También debo ofrecer algunas palabras de advertencia, dada mi experiencia personal con los gobiernos represores. La línea entre ilegalizar la difamación y la censura total es muy fácil de cruzar. Cuando nos planteemos qué sacrificamos en libertad de expresión en aras de la supervisión controlada, haríamos bien en tener en cuenta que las restricciones introducidas en el mundo libre con buenas intenciones pueden y serán utilizadas para propósitos erróneos por parte de gobiernos autoritarios. Por ejemplo, la infame ley de propaganda homofóbica de Rusia prohíbe cualquier tipo de expresión que «respalde un comportamiento homosexual en menores» y también se ha abusado de ella para hacer una persecución política. Una restricción tan amplia y vaga supone que su cumplimiento está completamente en manos de la legislatura controlada por el Kremlin, que puede elegir qué instancias procesar en función de sus intereses. Es una forma sencilla y cómoda de silenciar todos los puntos de vista disidentes o distintos a los tradicionales que amenazan al régimen.

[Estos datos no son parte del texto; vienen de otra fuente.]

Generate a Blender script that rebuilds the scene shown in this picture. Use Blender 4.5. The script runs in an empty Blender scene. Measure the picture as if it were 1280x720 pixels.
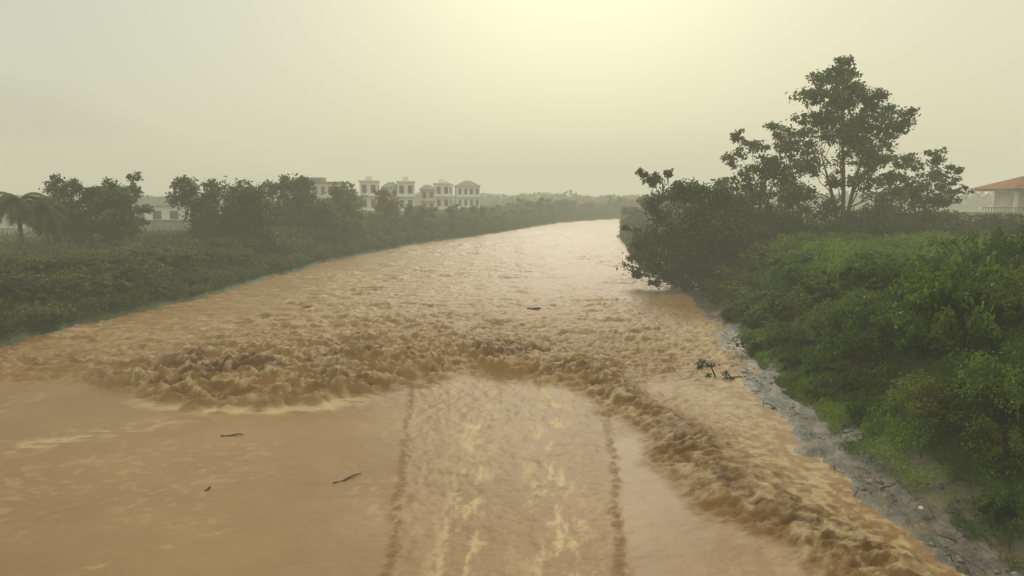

De forma parecida, las leyes contra el «extremismo» pueden parecer una buena idea en lugares en los que se lucha contra poblaciones radicalizadas que difunden propaganda de odio y llamadas a acciones violentas. Pero en Rusia y en otros lugares donde se enfrenta a regímenes autoritarios, cualquier oposición al gobierno se etiqueta rápidamente como extremista, se prohíbe y se suceden los arrestos, ya se trate de panfletos, concentraciones o sitios web. Las democracias no son inmunes al uso abusivo de estas leyes, es cierto, pero al menos existe un recurso político, debate y medios de comunicación libres para lograr hacerles frente.
El lenguaje legal que intenta codificar las expresiones de odio no es una verdadera solución. En su lugar, nuestro objetivo debería ser un lenguaje más amplio que consagre nuestros principios globales, el cual será mucho más difícil para los regímenes cínicos de subvertir y que mantendrá las puertas abiertas a la libertad de expresión y la libertad individual, para mantener el mundo libre, libre. Lo mejor que podemos hacer para protegernos contra las expresiones de odio reales, a la vez que conservamos la libertad de expresión esencial para el desarrollo humano, es definir y refinar el marco moral de la sociedad que queremos, en la red y fuera de ella. Los detalles concretos sobre qué se puede decir, dónde, cuándo y demás, siempre estarán abiertos a debate, obviamente. Pero no es tan malo que el diablo se centre en los detalles si los ángeles se encargan de ofrecernos el marco global.